When the Navy ship HMNZS Manawanui began to list on Saturday evening, Commander Yvonne Gray decided to evacuate the ship. Photos / Profile Bats / NZ Defence Force
Commander Yvonne Gray described the HMNZS Manawanui disaster as her “very worst imagining” realised.
The naval ship capsized off Samoa after unsuccessful attempts to remove it from a reef.
Defence Minister Judith Collins praised the crew’s professionalism, ensuring no fatalities despite challenging conditions.
The captain of the doomed HMNZS Manawanui says the disaster was when her “very worst imagining became a reality”.
Commander Yvonne Gray was in charge of the $100 million New Zealand naval ship which ran aground on a reef off the coast of Samoa on Saturday.
Attempts to get the vessel off the reef were unsuccessful and when it began to list at 7.52pm, Commander Gray decided to evacuate the ship.
“They acted with commitment, with comradeship and, above all, with courage,” she said in a Defence Force statement on Tuesday night.
The disaster was when her “very worst imagining became a reality”.
Gray moved to New Zealand in 2012, after 19 years in the Royal Navy. She took the helm of the Manawanui in December 2022. It was her first ship command.
Late on Monday night, 72 of the 75 crew and passengers rescued from Manawanui arrived back in New Zealand on board a RNZAF C-130J Hercules.
They were being provided welfare support and were reuniting with families on Tuesday afternoon.
In a press conference at the Devonport Naval Base on Sunday, Defence Minister Judith Collins said the fact that no one died was “something of a triumph frankly, given the very, very difficult circumstances”.
Collins said it was very dark with rough conditions during the evacuation.
Everyone stayed calm, which she put down to the professionalism, training and courage of the crew.
Holding back tears, Collins said it was a sad day for the Navy but everyone came through.
“New Zealand’s Navy has been under huge pressure in the last few years because of a lack of people, especially in some highly skilled positions like senior maritime engineers,” he said in a statement released by the Science Media Centre.
“That’s meant we simply couldn’t put a lot of ships to sea.”
Professor Capie said New Zealand had six ships it could use before the loss of Manawanui.
“When you think about New Zealand’s enormous maritime environment and the increasing calls on the Defence Force for responding to disasters, fisheries patrols, as well as a much more challenging strategic environment, and you only have five ships, that’s a really concerning place to be.”
Expert John Battersby told the Herald’s The Front Pagepodcast a new vessel sinking a few years into service was not a good look.
“We have to take that one on the chin.
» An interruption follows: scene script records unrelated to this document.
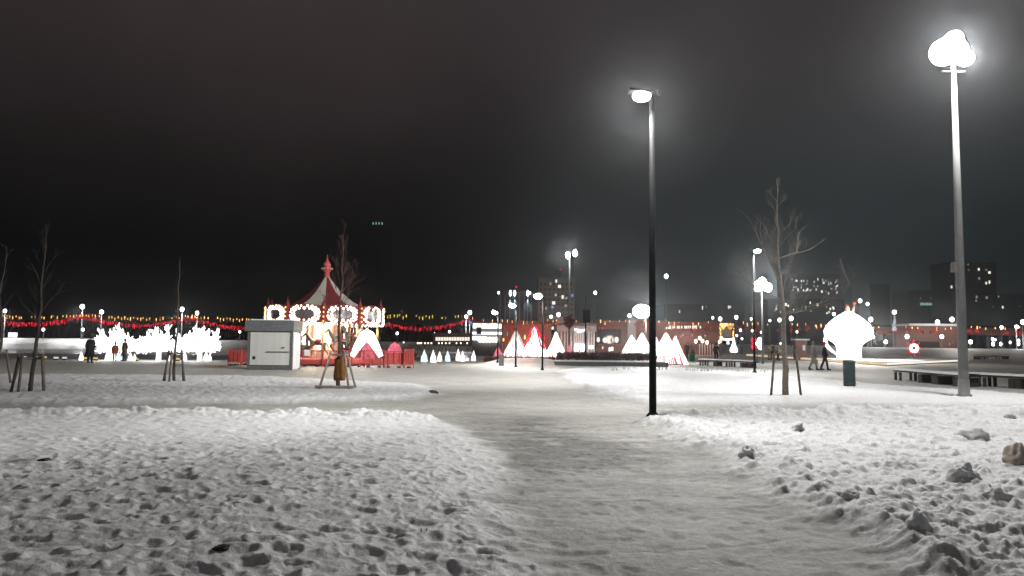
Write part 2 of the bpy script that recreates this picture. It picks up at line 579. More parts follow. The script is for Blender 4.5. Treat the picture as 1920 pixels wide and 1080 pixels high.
pathc = mix(n1c, rp(n2, [(.3, (.30, .293, .275)), (.65, (.52, .512, .485))]), rp(n2, [(.3, (.40, .393, .37)), (.7, (.60, .592, .565))]))
barec = rp(n2, [(.28, (.07, .07, .064)), (.66, (.24, .235, .22))])
col = mix(attr('bare'), pathc, barec)
col = mix(attr('field'), col, fieldc)
n4 = noise_tex(38, 5, .75)
n5 = noise_tex(140, 2, .6)
def mult(a, c):
    m_ = N(t, 'ShaderNodeMixRGB', blend_type='MULTIPLY')
    m_.inputs[0].default_value = 1
    t.links.new(a, m_.inputs[1])
    t.links.new(c, m_.inputs[2])
    return m_.outputs[0]
col = mult(col, rp(n4, [(.30, (.70, .69, .67)), (.52, (1, 1, 1))]))
col = mult(col, rp(n5, [(.32, (.80, .80, .80)), (.60, (1, 1, 1))]))
soilc = rp(n2, [(.3, (.03, .024, .018)), (.7, (.09, .07, .05))])
col = mix(attr('soil'), col, soilc)
t.links.new(col, b.inputs['Base Color'])
bp = N(t, 'ShaderNodeBump')
bp.inputs['Strength'].default_value = .55
bp.inputs['Distance'].default_value = .012
t.links.new(n3, bp.inputs['Height'])
bp2 = N(t, 'ShaderNodeBump')
bp2.inputs['Strength'].default_value = .5
bp2.inputs['Distance'].default_value = .035
t.links.new(n2, bp2.inputs['Height'])
t.links.new(bp.outputs[0], bp2.inputs['Normal'])
t.links.new(bp2.outputs[0], b.inputs['Normal'])
me.materials.append(gm)
link('ground', me, kind='structure')

# frozen river with a strip of dark open water under the far bank
M_ice = mat('river_ice', (.30, .33, .38), .6, 0, .3, .12)
M_water = mat('open_water', (.02, .024, .03), .12, 0, .1, .2, .5)
def sheet(name, pts, z, m):
    mb = MB()
    mb.v = [(x, y, z) for x, y in pts]
    mb.f = [tuple(range(len(pts)))]
    return mb.build(name, m, kind='structure')
sheet('river_ice', [(-220, 45), (2.5, 45), (2.5, 104), (-220, 100)], -.72, M_ice)
sheet('river_water', [(-260, 100), (2.5, 104), (3.2, 147), (-260, 147)], -.72, M_water)

# ------------------------------------------------------------------ near lamps
def path_lamp(label, base, h, side, modules, scale=1.0, group='slender path lamps with one lit head', aim=None, pole_r=.075, lens=(.19, .16, .11), col=(1, .985, .95)):
    """slender black lamp post with one lit head on a short arm"""
    t_ = thing('path_lamp', label, 'street lamp', base, 0, group)
    MB().tube([(0, 0, -.1), (0, 0, h * .3), (0, 0, h)], [pole_r, pole_r * .95, pole_r * .72], 12).build('pole', M_black, t_, True)
    MB().lathe([(pole_r * 1.9, -.05), (pole_r * 1.9, .03), (pole_r * 1.1, .10)], 12).build('base_collar', M_black, t_, True)
    MB().tube([(0, 0, h - .03), (side * .30 * scale, -.02, h + .03)], .028 * scale, 8).build('arm', M_dark, t_, True)
    hd = MB().box((side * .24 * scale, -.02, h + .075), (.50 * scale, .26 * scale, .05), Matrix.Rotation(R(-6 * side), 3, 'Y')).build('lamp_head', M_dark, t_)
    MB().sph((side * .22 * scale, -.04, h - .02), (lens[0] * scale, lens[1] * scale, lens[2] * scale), 14, 8).build('lens', E_lamp, hd, True)
    MB().box((-side * .15 * scale, -.02, h + .07), (.07, .09, .10), Matrix.Rotation(R(20), 3, 'Y')).build('sensor', M_galv, t_)
    for (p_, aim_, cone_) in modules:
        light('lamp_light', t_, (-side * .30 if aim_[0] * side < -.5 else side * .22 * scale, -.04, h - .22), p_, col, 'SPOT', .14, aim_, cone_, 1.0)
    return t_
b0 = GP(1224, 792)
# (power, aim, cone) of each module in the lamp heads
LP_CENTRE = [(6200, (-1, 0, -.24), 104), (400, (1, .1, -.5), 120), (1300, (-.15, 0, -1), 146), (2700, (-.2, 1, -.45), 120), (1450, (0, -1, -.68), 128), (600, (-.15, -1, -.34), 84)]
LP_SQUARE = 900
path_lamp('tall black path lamp at the corner of the path, in front of the snowy lawn', b0, 6.62, -1, LP_CENTRE, 1.0)
def lamp_px(px, py, top, side, power, label, scale=1.0, pr=.055, lens=(.19, .16, .13)):
    b_ = GP(px, py)
    h = D(px, top, b_.y).z - b_.z
    return path_lamp(label, b_, h, side, [(power, (0, -.05, -1), 172)], scale, pole_r=pr, lens=lens)
lamp_px(933, 684, 586, -1, LP_SQUARE, 'black path lamp beside the grey litter bin on the square', 1.0)
lamp_px(967, 688, 573, -1, LP_SQUARE, 'black path lamp in front of the white glowing peak', 1.0)
lamp_px(1017, 694, 555, -1, LP_SQUARE, 'black path lamp in front of the red-tipped glowing peak', 1.3)
lamp_px(1415, 699, 470, 1, 2900, 'black path lamp beside the staked bare tree, head pointing towards it', 1.0, .07)

# tall floodlight mast
def mast(label, base, h, r0, r1, heads, lights, group='floodlight masts on the square', n=14):
    t_ = thing('floodlight_mast', label, 'lamp post', base, 0, group)
    MB().tube([(0, 0, -.1), (0, 0, h * .25), (0, 0, h * .6), (0, 0, h)], [r0, r0 * .9, (r0 + r1) / 2, r1], n).build('pole', M_galv, t_, True)
    MB().lathe([(r0 * 1.5, -.05), (r0 * 1.5, .05), (r0 * 1.12, .07), (r0 * 1.08, .5), (r0, .52)], n).build('base_flange', M_galv, t_, True)
    MB().box((0, -r0 * .97, .95), (.12, .02, .38)).build('access_hatch', M_galv, t_)
    MB().box((-r0 * 1.25, 0, h * .38), (.12, .16, .3)).build('control_box', M_galv, t_)
    MB().tube([(-.35, 0, h - .25), (.35, 0, h - .25)], .035, 8).build('crossarm', M_galv, t_, True)
    for (x, y, z, rx, rz_, aim) in heads:
        q_ = Vector(aim).to_track_quat('Z', 'Y').to_matrix()
        hb = MB().lathe([(.02, -.22), (rx * .7, -.2), (rx * .95, -.06), (rx, 0)], 16)
        hb.v = [tuple(q_ @ Vector(v) + Vector((x, y, z))) for v in hb.v]
        hd = hb.build('floodlight', M_dark, t_, True)
        lb = MB().sph((0, 0, 0), (rx * .97, rx * .97, rz_), 18, 10)
        lb.v = [tuple(q_ @ Vector(v) + Vector((x, y, z))) for v in lb.v]
        lb.build('lens', E_flood, hd, True)
    for (loc, p, aim, cone) in lights:
        light('flood_light', t_, loc, p, (1, .975, .95), 'SPOT', .25, aim, cone, 1.0)
    return t_
bm_ = GP(1808, 750)
LP_MAST = [((-.36, -.75, 10.45), 3200, (-.50, -1, -.42), 120), ((-.5, .5, 10.8), 8000, (-.7, .7, -.45), 130), ((.05, -.7, 10.2), 5000, (.1, -.2, -1), 170), ((-.6, .4, 10.9), 44000, (-.8, .52, -.27), 75)]
hm = 10.15
mast('tall galvanised floodlight mast with a dazzling cluster of lamps', bm_, hm, .142, .066,
     [(-.36, -.15, hm + .30, .42, .38, (-.45, -1, -.35)), (-.02, -.10, hm + .72, .27, .30, (0, -1, -.1)), (.10, -.11, hm + .42, .28, .28, (.1, -1, -.2)), (.29, -.12, hm + .13, .25, .26, (.6, -1, -.4))],
     LP_MAST)

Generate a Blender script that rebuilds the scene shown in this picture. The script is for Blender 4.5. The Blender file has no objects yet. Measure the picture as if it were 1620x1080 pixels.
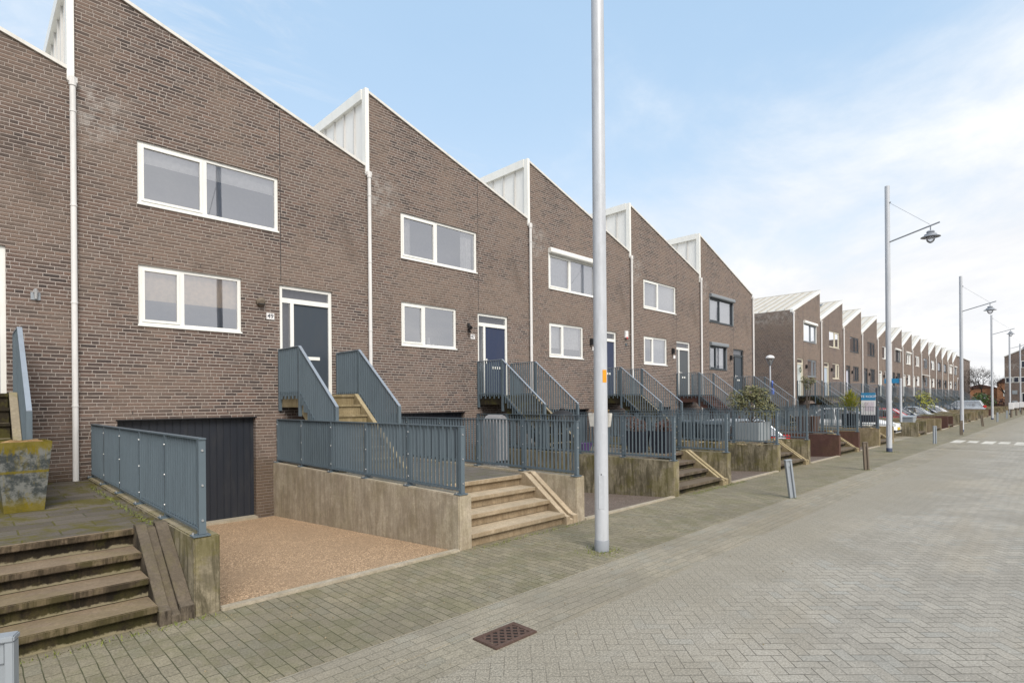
import bpy, bmesh, math, random
from mathutils import Vector, Matrix
random.seed(7)
R = math.radians
scene = bpy.context.scene
COL = scene.collection

# ------------------------------------------------------------------ camera
YAW, ROLL, FOC, HY, CH = R(44.642), R(.483), 880.2, 635.75, 1.92
cam_data = bpy.data.cameras.new("camera")
cam = bpy.data.objects.new("camera", cam_data); COL.objects.link(cam)
fw = Vector((math.sin(YAW), math.cos(YAW), 0)); rt = Vector((math.cos(YAW), -math.sin(YAW), 0)); up = Vector((0, 0, 1))
cx = rt*math.cos(ROLL) - up*math.sin(ROLL); cy = rt*math.sin(ROLL) + up*math.cos(ROLL)
m = Matrix((cx, cy, -fw)).transposed().to_4x4(); m.translation = Vector((0, 0, CH)); cam.matrix_world = m
cam_data.sensor_width = 36; cam_data.lens = 36*FOC/1620; cam_data.shift_y = (HY-540)/1620
cam_data.clip_start = .05; cam_data.clip_end = 6000
scene.camera = cam
scene.render.resolution_x = 1024; scene.render.resolution_y = 682

# ------------------------------------------------------------------ light
SUN_EL, SUN_AZ = R(42), R(202)      # azimuth the light comes from, clockwise from +Y
scene.view_settings.view_transform = 'Standard'; scene.view_settings.look = 'None'
scene.view_settings.gamma = 1; scene.view_settings.exposure = 0.97

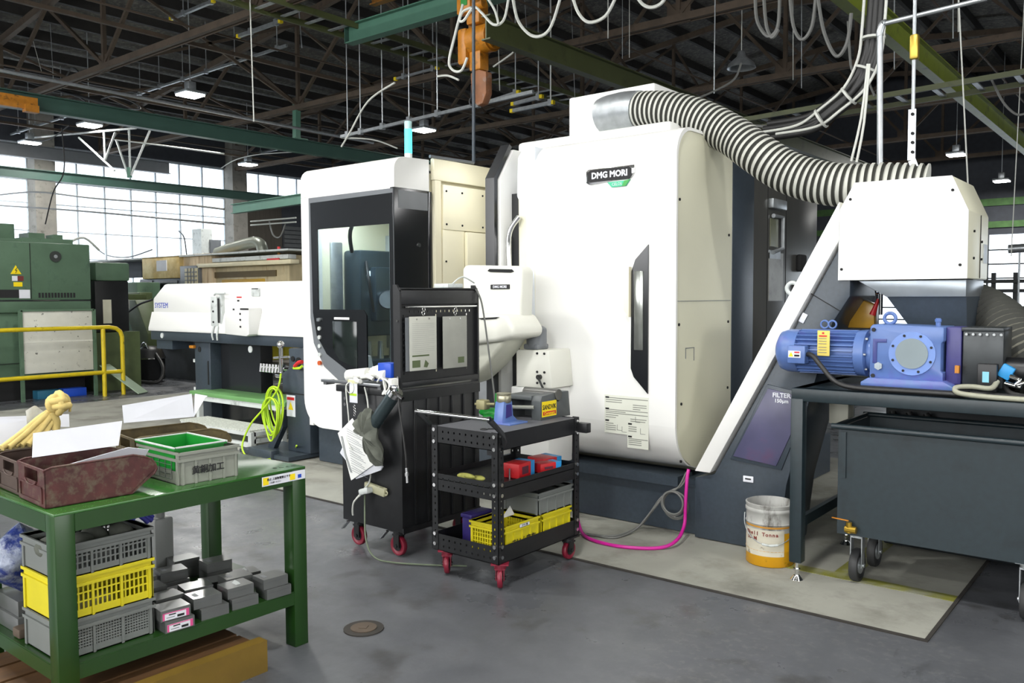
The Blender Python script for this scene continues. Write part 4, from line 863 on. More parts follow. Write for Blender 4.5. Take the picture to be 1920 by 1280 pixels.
# things between motor and hopper
sb = thing('sight_tank', 'amber plastic tank with red cap behind the eye bolt of the gear motor', 'tank', ay(1625, 615, 5.55))
a = ay(1625, 600, 5.55)
MB().poly([(a.x-.13, a.z-.05), (a.x-.11, a.z+.06), (a.x-.02, a.z+.13), (a.x+.06, a.z+.10), (a.x+.06, a.z-.05)], 'xz', 5.5, 5.6, bev=.01).build('tank_body', mat('amber', 'b58a30', .3, var=.2), sb)
MB().cyl(ay(1636, 590, 5.5), ay(1647, 560, 5.5), .02, .008, seg=10).build('red_cap', REDP, sb)
MB().cyl(ay(1651, 590, 5.45), ay(1652, 550, 5.45), .012, seg=10).sph(ay(1645, 547, 5.45), .015).build('sight_glass', CHROME, sb)

# wheeled chip bin
Bn = thing('chip_bin', 'dark slate chip bin on grey casters under the stand', 'bin', (-.6, 5.1, 0))
def trough(x0, x1, y0, y1, z0, z1, t, m, nm, par):
    k = MB().box(x0, x1, y0, y0+t, z0, z1).box(x0, x1, y1-t, y1, z0, z1).box(x0, x0+t, y0+t, y1-t, z0, z1).box(x1-t, x1, y0+t, y1-t, z0, z1).box(x0+t, x1-t, y0+t, y1-t, z0, z0+t)
    return k.build(nm, m, par)
trough(-1.545, .45, 4.83, 5.40, .30, .90, .008, SLATE2, 'tub', Bn)
MB().cyl((-1.58, 4.82, .91), (.47, 4.82, .91), .016, seg=12).cyl((-1.58, 5.41, .91), (.47, 5.41, .91), .016, seg=12).cyl((-1.56, 4.82, .91), (-1.56, 5.41, .91), .014, seg=12).build('rim_tube', SLATE2, Bn)
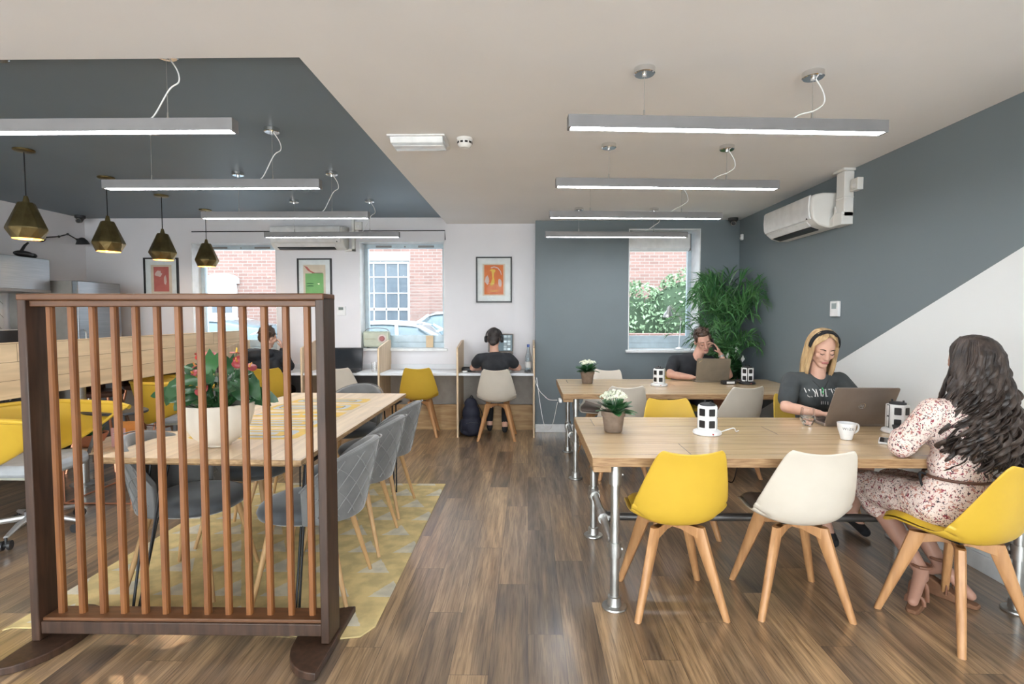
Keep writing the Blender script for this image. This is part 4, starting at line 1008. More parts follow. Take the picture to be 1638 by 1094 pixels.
# ---------------------------------------------------------------- power towers
def tower(label, loc, rz, black=False):
    t = thing('socket_tower', label, 'power socket', loc, rz, 'desktop socket towers')
    n = 6; r = .058; H = .135; z0 = .026
    oct_ = [(r*cos(2*pi*(k+.5)/n), r*sin(2*pi*(k+.5)/n)) for k in range(n)]
    B().lathe([(0, 0), (.074, 0), (.078, .006), (.074, .018), (.062, .024), (.05, .027), (0, .027)], seg=36).obj('base', 'black_pl' if black else 'white', t)
    B().prism(oct_, z0, z0+H, 'XY').obj('tower_body', 'black_pl' if black else 'white', t, bevel=.006)
    B().lathe([(.042, 0), (.042, .008), (.03, .013), (0, .013)], (0, 0, z0+H), 24).cyl((-.03, 0, z0+H+.008), (-.03, 0, z0+H+.024), .005).cyl((.03, 0, z0+H+.008), (.03, 0, z0+H+.024), .005).obj('top_cap', 'charcoal', t)
    for f in range(6):
        m_ = Matrix.Rotation(2*pi*f/6, 4, 'Z'); ap = r*cos(pi/6)
        if black:
            B().prism([(p[0], p[1]+z0+H/2) for p in rrect(.05, H-.004, .01)], ap-.002, ap+.004, 'YZ', m_).obj('face_plate', 'white', t, bevel=.001)
        for z in (z0+.035, z0+.1):
            s = B(); s.prism([(p[0], p[1]+z) for p in rrect(.034, .040, .004)], ap, ap+.0065 if black else ap+.003, 'YZ', m_)
            if f % 3 != 1 or black: s.obj('socket', 'socket', t, smooth=False)
            else:
                B().box(ap, ap+.003, -.007, .007, z-.028, z+.028, m_).obj('switch', 'white', t, bevel=.001)
                B().box(ap-.001, ap+.0012, -.012, .012, z-.032, z+.032, m_).obj('switch_surround', 'socket', t, smooth=False)
    B().cyl((.074, -.006, .012), (.080, -.006, .012), .004).obj('indicator', 'red', t)
    return t
tower('white socket tower left of the water glass on the front pine table', (1.0, 2.995, .741), R(-80))
tower('white socket tower beside the bronze laptop on the front pine table', (2.085, 3.05, .741), R(-62))
tower('white socket tower standing alone in the middle of the far pine table', (1.235, 5.07, .741), R(-88))
tower('black and white socket tower with chargers beside the far laptop', (2.12, 5.22, .741), R(-80), True)
tag(B().tube(catmull([(1.075, 2.99, .753), (1.11, 2.99, .765), (1.15, 3.0, .772), (1.17, 3.02, .75), (1.20, 3.06, .745)], 6), .003, 6).obj('power_lead', 'white'), 'short white lead curling from the socket tower by the water glass', 'cable')
t = thing('laptop_charger', 'black laptop charger with white label behind the far laptop', 'charger', (1.93, 5.20, .741), R(8))
B().box(-.065, .065, -.03, .03, 0, .034).obj('housing', 'black_pl', t, bevel=.006); B().box(-.03, .05, -.0308, -.03, .006, .028).obj('sticker', 'white', t, smooth=False)
rn = random.Random(3); pts = [(1.99, 5.2, .75)]+[(2.0+rn.uniform(0, .1), 5.2+rn.uniform(-.06, .08), .748+rn.uniform(0, .04)) for _ in range(14)]+[(2.06, 5.22, .79)]
tag(B().tube(catmull(pts, 4), .0035, 6).obj('tangled_lead', 'black_pl'), 'tangled black charger lead beside the far socket tower', 'cable')
# ---------------------------------------------------------------- laptops
def laptop(label, loc, rz, lean, w=.345, d=.24, m='laptop', logo=None, scr='screen_off'):
    """user side is +Y, hinge at y=0; lean = lid angle past vertical toward -Y"""
    t = thing('laptop', label, 'laptop', loc, rz)
    B().prism(rrect(w, d, .012, 4, 0, d/2), 0, .016, 'XY').obj('base', m, t, bevel=.002)
    k = B(); k.box(-w/2+.02, w/2-.02, d*.12, d*.52, .0155, .0172).obj('keyboard', 'black_pl', t, smooth=False)
    B().box(-.05, .05, d*.60, d*.92, .0158, .0166).obj('touchpad', 'charcoal', t, smooth=False)
    lid = B().prism(rrect(w, d-.006, .012, 4, 0, (d-.006)/2+.004), -.003, .003, 'XZ').obj('screen_lid', m, t, bevel=.0015, loc=(0, -.001, .012), rot=(R(lean), 0, 0))
    B().box(-w/2+.007, w/2-.007, .003, .0038, .018, d-.012).obj('display', scr, lid, smooth=False)
    if logo == 'ring':
        B().lathe([(.017, 0), (.0195, .0006), (.0195, -.0006)], seg=28, closed=True, mx=Matrix.Translation((0, -.0034, d*.52)) @ Matrix.Rotation(R(90), 4, 'X')).obj('round_emblem', 'chrome', lid)
        text_mesh('emblem_letters', 'hp', .024, 'chrome', lid, (0, -.0036, d*.52), (R(90), 0, 0), .0004)
    if logo == 'bar':
        B().box(-.018, .018, -.0042, -.003, -.003, .003, Matrix.Translation((-w/2+.035, 0, d-.03)) @ Matrix.Rotation(R(-35), 4, 'Y')).obj('badge', 'chrome', lid, smooth=False)
    return t
laptop('open bronze laptop with a round emblem in front of the blonde woman', (1.95, 3.215, .741), R(0), 26, .368, .262, 'laptop', 'ring')
laptop('open olive brown laptop in front of the man on the far pine table', (1.822, 5.335, .741), R(-2), 12, .325, .235, 'laptop2', 'bar')
def screenlap(label, loc, rz, lean, w, d, m, art=False):
    t = thing('laptop', label, 'laptop', loc, rz)
    B().prism(rrect(w, d, .012, 4, 0, -d/2), 0, .014, 'XY').obj('base', m, t, bevel=.002)
    B().box(-w/2+.02, w/2-.02, -d*.52, -d*.12, .0135, .0150).obj('keyboard', 'black_pl', t, smooth=False)
    lid = B().prism(rrect(w, d-.006, .012, 4, 0, (d-.006)/2+.004), -.003, .003, 'XZ').obj('screen_lid', m, t, bevel=.0015, loc=(0, .001, .012), rot=(R(-lean), 0, 0))
    if not art:
        B().box(-w/2+.012, w/2-.012, -.0042, -.003, .018, d-.016).obj('display', 'screen_off', lid, smooth=False)
    else:
        B().box(-w/2+.008, w/2-.008, -.0042, -.003, .014, d-.012).obj('bezel', 'black_pl', lid, smooth=False)
        sm = mat('lit_screen_dark', (.05, .07, .08), .3, emit=(.10, .14, .16), es=.7)
        B().box(-w/2+.016, w/2-.016, -.0050, -.004, .024, d-.02).obj('display', sm, lid, smooth=False)
        r_ = random.Random(9)
        for cx in (.055, .10):
            for k in range(6):
                g0 = r_.uniform(.12, .5); c_ = (g0*.8, g0*.95, g0)
                B().box(cx-.018, cx+.018, -.0056, -.005, .03+k*.031, .03+k*.031+.026).obj('photo_thumbnail', mat('lit_thumbnail', c_, .3, emit=c_, es=.8), lid, smooth=False)
    return t
screenlap('open black laptop with dark screen on the wall desk behind the white chair', (-2.18, 6.40, .741), R(3), 14, .37, .27, 'black_pl')
t = thing('laptop_stand', 'silver laptop stand under the headphone wearer\'s computer', 'stand', (-.33, 6.43, .741))
B().box(-.13, .13, -.12, .10, 0, .006).tube([(-.09, .06, .0), (-.09, -.02, .19)], .006, 8).tube([(.09, .06, .0), (.09, -.02, .19)], .006, 8).obj('legs', 'silver', t)
B().box(-.13, .13, -.12, .11, .19, .196).obj('shelf', 'silver', t, bevel=.002)
screenlap('raised laptop showing photo thumbnails in front of the headphone wearer', (-.335, 6.51, .939), R(-3), 8, .31, .235, 'laptop', True)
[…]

We have taken a hit here. We have lost a vessel in peacetime,” he said.
“It’s two weeks out from the Commonwealth Heads of Government Meeting that is going to be right where our vessel was.”
However, he said, losing a vessel in peacetime was not completely unknown.
“It’s inherently a risky thing to head out on the open sea and other navies have lost vessels in peacetime with far greater consequences.”
Meanwhile, Prime Minister Christopher Luxon has said he had talked to Samoa’s Acting Prime Minister, Tuala Tevaga Iosefo Ponifasio, as concerns rise in Samoa about oil spillsand pollution from the vessel.
“Our focus now moves to making sure we can mitigate and minimise any environmental impacts.
“They welcomed any and all support we can offer, and that’s what we plan to do. We’re going to do everything it takes to make sure we do the best we can to minimise the environmental impacts.”
He said clean-up teams and spill kits were sent to Samoa on the C-130 that flew to Samoa on Sunday and more equipment and expertise was on the way.
He said Maritime New Zealand had “huge capacity and capability” and was also on the way to assist.
Luxon also said an inquiry into how the accident happened had been set up, and “that should be not speculation, but a facts-driven process”.